On 23 June the lord-keeper explained in a charge to the judges that Essex had been treated by the queen with exceptional clemency, and on 5 July Essex was allowed to leave York House for Grafton, Oxfordshire, the seat of his uncle, Sir William Knollys. After more humble appeals to the queen, Essex, whose health was again failing, was set at liberty on 26 Aug.
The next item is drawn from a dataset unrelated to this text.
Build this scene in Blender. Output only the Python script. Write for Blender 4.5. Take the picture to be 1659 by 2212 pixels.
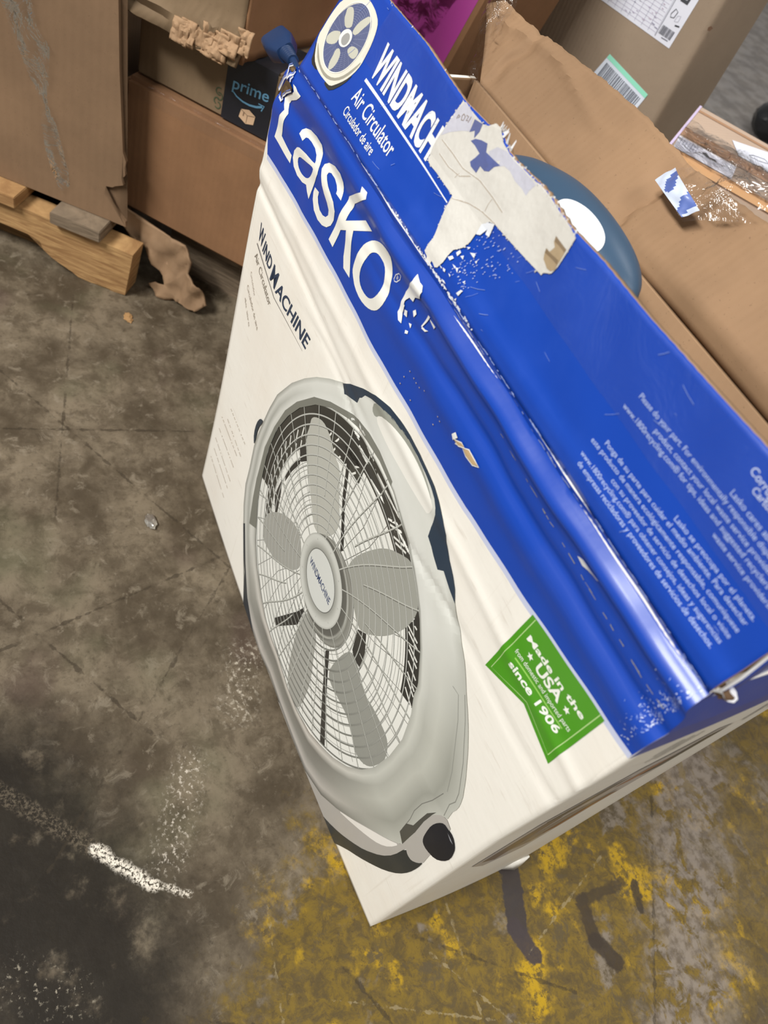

On obtaining his freedom Essex looked to regain his old position at court. He freely forgave Francis Bacon, who wrote to him on their former terms on 20 July, for appearing against him at his trial, and sent many letters to Elizabeth couched in very submissive language, and full of the personal flattery which she loved. But he was not 'freed of her majesty's indignation' (Carew MS. 29 Aug.) Francis Bacon, whose conduct it is difficult to regard as honest, fashioned a correspondence between Essex and his brother Anthony Bacon, which was to be shown to Elizabeth to prove the earl's humble frame of mind. On 22 Sept. Essex petitioned for a renewal of the patent of sweet wines, which had just expired, on 18 Oct. appealed for an audience, and on 17 Nov., the anniversary of her accession, sent a letter of congratulation. No replies were received. The Countess of Warwick advised him to lodge at Greenwich and waylay the queen when leaving the palace. But friends were about him who deprecated such counsel, and taunted him with making too many useless proffers of submission. Oppressed by a sense of impotency, Essex was easily drawn to reconsider the vague notion, entertained at Dublin, of recovering his position at court by a show of force. He convinced himself that to remove those of the queen's counsellors who had shown jealousy of his early successes in court-life would secure his reinstatement, and he felt convinced that he could obtain means to this end from Scotland.